Single organic molecules in the solid-state are one of the promising optical platforms for realizing quantum networks owing to their remarkable coherent properties and flexibility in their chemical synthesis [1]. Specifically, their Fourier-limited zero-phonon line transitions at liquid helium temperatures provide bright single-photons and nonlinear interactions at the few-photon levels. However, the molecular excited states typically decay in the order of nanoseconds. This limits quantum coherence in these systems and emission rate of single photons, posing a challenge for practical applications in quantum technologies. In the first part of this talk, I will focus on the inherent optomechanical character of organic molecules in the solid-state for achieving long-lived quantum coherence in these systems. I will present a scheme consists of a single organic molecule in host matrix with a structured phononic environment [2]. By suppressing phononic decay channels, we realize and exploit long optomechanical coherence times up to milliseconds for storing and retrieving information. I will demonstrate that the resulting long-lived vibrational states facilitate reaching the strong optomechanical regime at the single photon level. In the second part, I will address light-matter interaction of a quantum emitter.
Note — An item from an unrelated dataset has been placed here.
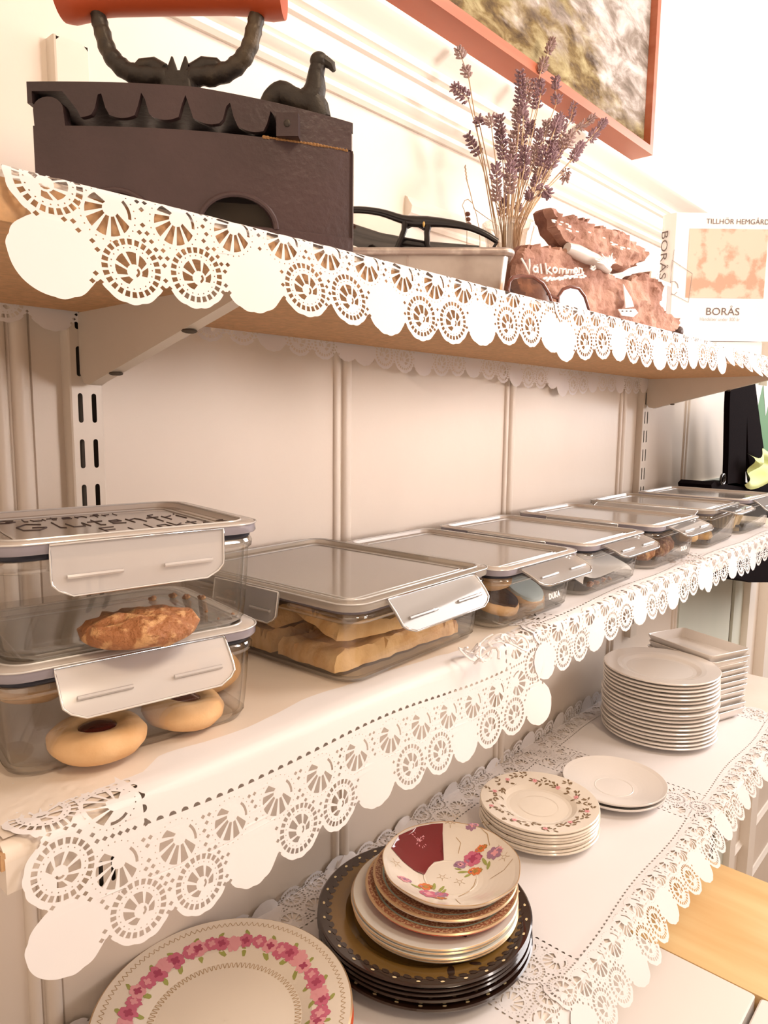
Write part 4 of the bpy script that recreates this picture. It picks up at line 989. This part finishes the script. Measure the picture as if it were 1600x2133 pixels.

It is a common practice to use cavities or plasmonic nanoantennas to increase light-matter interaction via Purcell effect. I will show that by hybridizing those two systems, the emission rate of an emitter can be enhanced with respect to the individual systems [3]. More importantly, the resulting cavity-induced radiative coupling can dominate the nonradiative channels in the near field of the plasmonic nanoantenna. I will further discuss the promise of reaching single-molecule strong coupling regime by using the proposed hybrid photonic structure. Lastly, I will show how to translate similar ideas to magnetic light-matter interactions by using atomic arrays [4]. Our results pave the way of molecular quantum networks, bright single photon sources, coherent light-matter interactions and quantum optomechanical applications with molecules. 1. C. Toninelli et al., Nat. Mater. 20, 1615–1628 (2021). 2. B. Gurlek et al., Phys. Rev. Lett. 127, 123603 (2021). 3. B. Gurlek et al, ACS Photonics 5, 456 (2018). 4. R. Alaee et al., Phys. Rev. Lett. 125, 063601 (2020).

Speaker's Bio

Burak Gurlek obtained his B.Sc. degree both in Telecommunication Engineering and Mathematics with summa cum laude from the Istanbul Technical University. He then moved to Polytechnique Montreal to work on non-reciprocal metamaterials for his master thesis. He is currently a Ph.D. student in the group of Prof. Vahid Sandoghdar at the Max Planck Institute for the Science of Light. He won numerous awards including Ord. Prof. Bedri Karafakioglu award from the Istanbul Technical University. In his Ph.D., Burak worked on hybrid cavity-nanoantenna systems for coherent light-matter interfaces and theory of single molecule spectroscopy. His work also focuses on improving optomechanical qualities of single organic molecules for quantum information. His current research interests lie in molecular quantum optics, engineering molecular interactions, atomic arrays and artificial scientific discovery.